Sooner leads to cheaper

There’s a second order effect, though. Eventually you cut corners that bite back. When that happens, you lose control of time & cost.

But sooner also leads to worse, which leads to later & more expensive

Now The Slow have incentive to lie to you about progress. They’re caught in a Catch-22, no-win situation. The optimal strategy for The Slow is to hunker down, spend most of their time keeping their noses above water, & hope your attention passes on before they get fired.

But wait, there’s more! Nobody likes being in a no-win situation, so The Slow will inflate estimates, estimates they know you will slash. Now nobody knows anything about the project.

The missing concept is scope. You want a system that meets the following goals? Okay, how much of which goals first?

All of all the goals? Now you’ve created the perfect breeding ground for The Slow. And you did it. They aren’t “The Slow”. They are responding to your incentives.

Okay, how about this much of this goal & that much of that goal & more later. Now you get sooner, cheaper, & better. Nobody is compressing the incompressible. The system remains transparent & in control.

Less scope leads to sooner, better, & cheaper

And because we navigate an uncertain & rapidly changing landscape, cutting scope generates more feedback sooner, leading to less waste & higher concentration of value.

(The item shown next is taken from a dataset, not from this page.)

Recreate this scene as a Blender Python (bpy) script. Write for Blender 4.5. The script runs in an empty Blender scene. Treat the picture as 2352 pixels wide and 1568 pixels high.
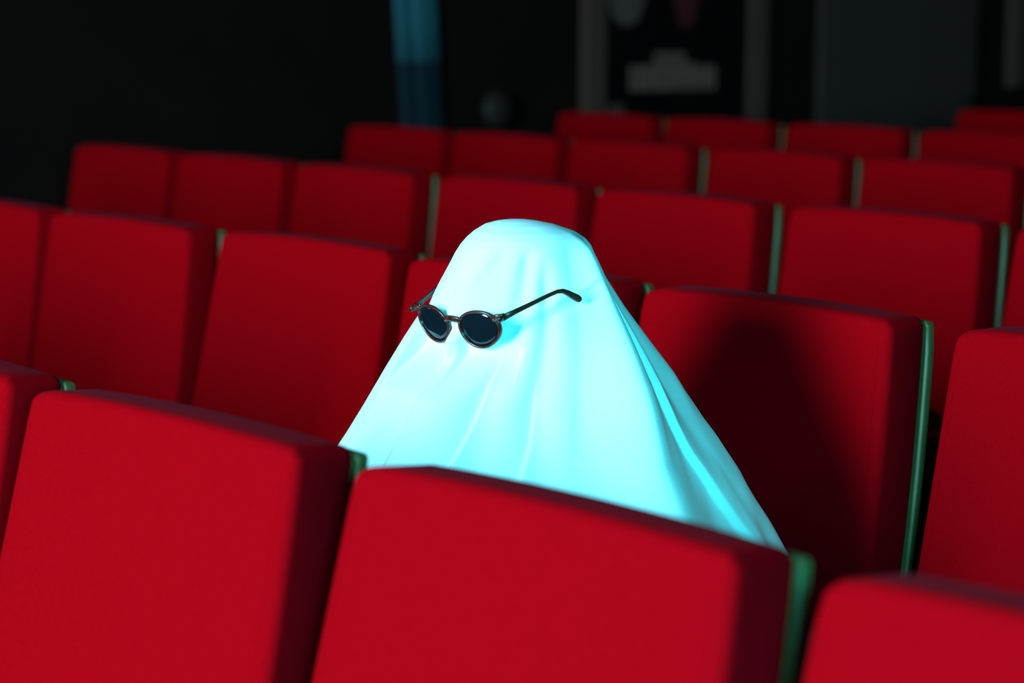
import bpy, bmesh, math, random
from mathutils import Vector, Matrix, noise
random.seed(4)
scene = bpy.context.scene
COL = scene.collection

# ------------------------------------------------------------------ camera
FPX = 5378.0
YAW, PITCH_, ROLL = 0.8766, 0.1344, 0.0083
cp, sp, cy, sy = math.cos(PITCH_), math.sin(PITCH_), math.cos(YAW), math.sin(YAW)
fw = Vector((-sy * cp, cy * cp, -sp))
r0 = Vector((cy, sy, 0))
u0 = r0.cross(fw)
rt = math.cos(ROLL) * r0 + math.sin(ROLL) * u0
up = -math.sin(ROLL) * r0 + math.cos(ROLL) * u0
cam_data = bpy.data.cameras.new('camera')
cam = bpy.data.objects.new('camera', cam_data)
COL.objects.link(cam)
M = Matrix.Identity(4)
for i in range(3):
    M[i][0], M[i][1], M[i][2] = rt[i], up[i], -fw[i]
M[2][3] = 1.36
cam.matrix_world = M
cam_data.sensor_width = 36.0
cam_data.lens = FPX / 2352 * 36.0
cam_data.clip_start = 0.05
cam_data.dof.use_dof = True
cam_data.dof.focus_distance = 2.78
cam_data.dof.aperture_fstop = 3.3
scene.camera = cam

# ------------------------------------------------------------------ world, lights, exposure
w = bpy.data.worlds.new('world')
w.use_nodes = True
w.node_tree.nodes['Background'].inputs[0].default_value = (0.5, 0.8, 1.0, 1)
w.node_tree.nodes['Background'].inputs[1].default_value = 0.0
scene.world = w
scene.view_settings.view_transform = 'Standard'
scene.view_settings.look = 'None'
scene.view_settings.exposure = 0.0
scene.view_settings.gamma = 1.0
scene.view_settings.use_curve_mapping = False


def area_light(name, loc, target, sx, sy_, power, color, spread=180):
    d = bpy.data.lights.new(name, 'AREA')
    d.shape = 'RECTANGLE'
    d.size, d.size_y = sx, sy_
    d.energy = power
    d.color = color
    d.spread = math.radians(spread)
    o = bpy.data.objects.new(name, d)
    COL.objects.link(o)
    o.location = loc
    v = Vector(target) - Vector(loc)
    o.rotation_euler = v.to_track_quat('-Z', 'Y').to_euler()
    return o


# glow of the cinema screen on the front wall
area_light('screen_light', (-1.85, -3.3, 2.1), (-1.85, 2.0, 1.5), 1.2, 2.2, 1000, (0.25, 0.62, 0.84))
# weak violet fill light added far to the left, no fixture behind it
area_light('violet_fill', (-6.6, -1.6, 1.7), (-2.2, 1.8, 1.0), 0.7, 0.7, 14, (0.5, 0.15, 1.0))
# cool fill light added on the right hand side, close to the nearest row
area_light('cool_fill', (1.0, -0.3, 1.6), (-2.0, 1.9, 1.0), 0.5, 0.5, 190, (0.047, 0.85, 1.0))


# ------------------------------------------------------------------ helpers
def mat(name, color, rough=0.8, spec=0.3, metal=0.0, sheen=0.0, sheen_tint=(1, 1, 1), sheen_rough=0.5, coat=0.0):
    m = bpy.data.materials.new(name)
    m.use_nodes = True
    b = m.node_tree.nodes['Principled BSDF']
    b.inputs['Base Color'].default_value = (*color, 1)
    b.inputs['Roughness'].default_value = rough
    b.inputs['Specular IOR Level'].default_value = spec
    b.inputs['Metallic'].default_value = metal
    b.inputs['Sheen Weight'].default_value = sheen
    b.inputs['Sheen Tint'].default_value = (*sheen_tint, 1)
    b.inputs['Sheen Roughness'].default_value = sheen_rough
    b.inputs['Coat Weight'].default_value = coat
    return m, m.node_tree, b


def noise_color(nt, b, c0, c1, scale, detail=4, coords='Object'):
    tc = nt.nodes.new('ShaderNodeTexCoord')
    n = nt.nodes.new('ShaderNodeTexNoise')
    n.inputs['Scale'].default_value = scale
    n.inputs['Detail'].default_value = detail
    r = nt.nodes.new('ShaderNodeValToRGB')
    r.color_ramp.elements[0].color = (*c0, 1)
    r.color_ramp.elements[1].color = (*c1, 1)
    r.color_ramp.elements[0].position = 0.3
    r.color_ramp.elements[1].position = 0.7
    nt.links.new(tc.outputs[coords], n.inputs['Vector'])
    nt.links.new(n.outputs['Fac'], r.inputs['Fac'])
    nt.links.new(r.outputs['Color'], b.inputs['Base Color'])
    return tc


def bump(nt, b, scale, strength, dist=0.001, detail=2):
    tc = nt.nodes.new('ShaderNodeTexCoord')
    n = nt.nodes.new('ShaderNodeTexNoise')
    n.inputs['Scale'].default_value = scale
    n.inputs['Detail'].default_value = detail
    bp = nt.nodes.new('ShaderNodeBump')
    bp.inputs['Strength'].default_value = strength
    bp.inputs['Distance'].default_value = dist
    nt.links.new(tc.outputs['Object'], n.inputs['Vector'])
    nt.links.new(n.outputs['Fac'], bp.inputs['Height'])
    nt.links.new(bp.outputs['Normal'], b.inputs['Normal'])


MT = {}
m, nt, b = mat('red_fabric', (0.31, 0.0008, 0.0025), 0.9, 0.0, sheen=0.006, sheen_tint=(0.5, 0.6, 0.9), sheen_rough=0.35)
noise_color(nt, b, (0.34, 0.0005, 0.0020), (0.373, 0.0007, 0.0025), 260)
bump(nt, b, 900, 0.25, 0.0006)
MT['fabric'] = m
m, nt, b = mat('green_shell', (0.05, 0.12, 0.07), 0.42, 0.25)
noise_color(nt, b, (0.075, 0.052, 0.018), (0.095, 0.068, 0.024), 30)
MT['shell'] = m
MT['seam'] = mat('seam_thread', (0.30, 0.0006, 0.002), 0.9, 0.0)[0]
MT['black_metal'] = mat('black_metal', (0.012, 0.012, 0.012), 0.45, 0.4)[0]
MT['black_plastic'] = mat('black_plastic', (0.01, 0.01, 0.011), 0.5, 0.4)[0]
m, nt, b = mat('white_cotton', (0.83, 0.83, 0.84), 0.95, 0.1)
bump(nt, b, 700, 0.12, 0.0004)
MT['sheet'] = m
m, nt, b = mat('tortoise_acetate', (0.09, 0.022, 0.012), 0.25, 0.5)
noise_color(nt, b, (0.035, 0.005, 0.003), (0.13, 0.014, 0.007), 120)
MT['tortoise'] = m
m, nt, b = mat('dark_acetate', (0.05, 0.03, 0.02), 0.28, 0.5)
noise_color(nt, b, (0.015, 0.010, 0.007), (0.05, 0.018, 0.009), 140)
MT['dark_acetate'] = m
MT['lens'] = mat('dark_lens', (0.004, 0.006, 0.008), 0.06, 0.5)[0]
MT['chrome'] = mat('rivet_metal', (0.85, 0.75, 0.7), 0.25, 0.5, metal=1.0)[0]
m, nt, b = mat('dark_wall', (0.02, 0.008, 0.005), 0.9, 0.1)
noise_color(nt, b, (0.0115, 0.0023, 0.0012), (0.0145, 0.0029, 0.0015), 3)
MT['wall'] = m
m, nt, b = mat('dark_carpet', (0.012, 0.006, 0.005), 0.95, 0.0)
noise_color(nt, b, (0.009, 0.004, 0.004), (0.016, 0.008, 0.007), 60)
bump(nt, b, 300, 0.5, 0.003)
MT['carpet'] = m
MT['ceiling'] = mat('dark_ceiling', (0.012, 0.010, 0.009), 0.95, 0.0)[0]
MT['grey_door'] = mat('grey_paint', (0.07, 0.026, 0.02), 0.7, 0.2)[0]
MT['lamp_grey'] = mat('lamp_grey', (0.035, 0.012, 0.008), 0.6, 0.2)[0]
MT['poster_frame'] = mat('grey_frame', (0.115, 0.038, 0.027), 0.6, 0.2)[0]
MT['poster_black'] = mat('poster_black', (0.006, 0.002, 0.0015), 0.6, 0.1)[0]
MT['poster_ink'] = mat('poster_pale_ink', (0.36, 0.11, 0.085), 0.7, 0.1)[0]
MT['poster_grey'] = mat('poster_grey_ink', (0.15, 0.055, 0.045), 0.7, 0.1)[0]
MT['poster_red'] = mat('poster_red_ink', (0.12, 0.012, 0.012), 0.7, 0.1)[0]
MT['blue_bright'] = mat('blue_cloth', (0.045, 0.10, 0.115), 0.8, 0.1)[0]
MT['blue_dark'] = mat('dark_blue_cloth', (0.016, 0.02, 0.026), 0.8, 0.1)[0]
MT['trousers'] = mat('dark_trousers', (0.02, 0.02, 0.03), 0.9, 0.1)[0]


def link_mesh(name, bm, material, parent=None, smooth=True):
    me = bpy.data.meshes.new(name)
    bmesh.ops.recalc_face_normals(bm, faces=bm.faces)
    bm.to_mesh(me)
    bm.free()
    if smooth:
        for p in me.polygons:
            p.use_smooth = True
    me.materials.append(material)
    o = bpy.data.objects.new(name, me)
    COL.objects.link(o)
    if parent:
        o.parent = parent
    return o


def tag(o, label=None, cat=None, group=None, kind=None):
    if label:
        o['label'] = label
    if cat:
        o['category'] = cat
    if group:
        o['group'] = group
    if kind:
        o['kind'] = kind
    return o


def empty(name, loc, rz=0.0):
    o = bpy.data.objects.new(name, None)
    o.empty_display_size = 0.1
    COL.objects.link(o)
    o.location = loc
    o.rotation_euler = (0, 0, rz)
    return o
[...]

You’re right that sooner & cheaper are connected. You’re right that projects often start over-scoped, that much investment isn’t concentrated on value.

I disagree with your characterization of your intervention as “adding a temporal constraint”. The many times I’ve seen this done well what happens is that folks are forced to make priority decisions they wouldn’t otherwise make. (Lots to say about why this deferral happens.) Tearing out calendar pages is the trigger making those scope decisions inescapable.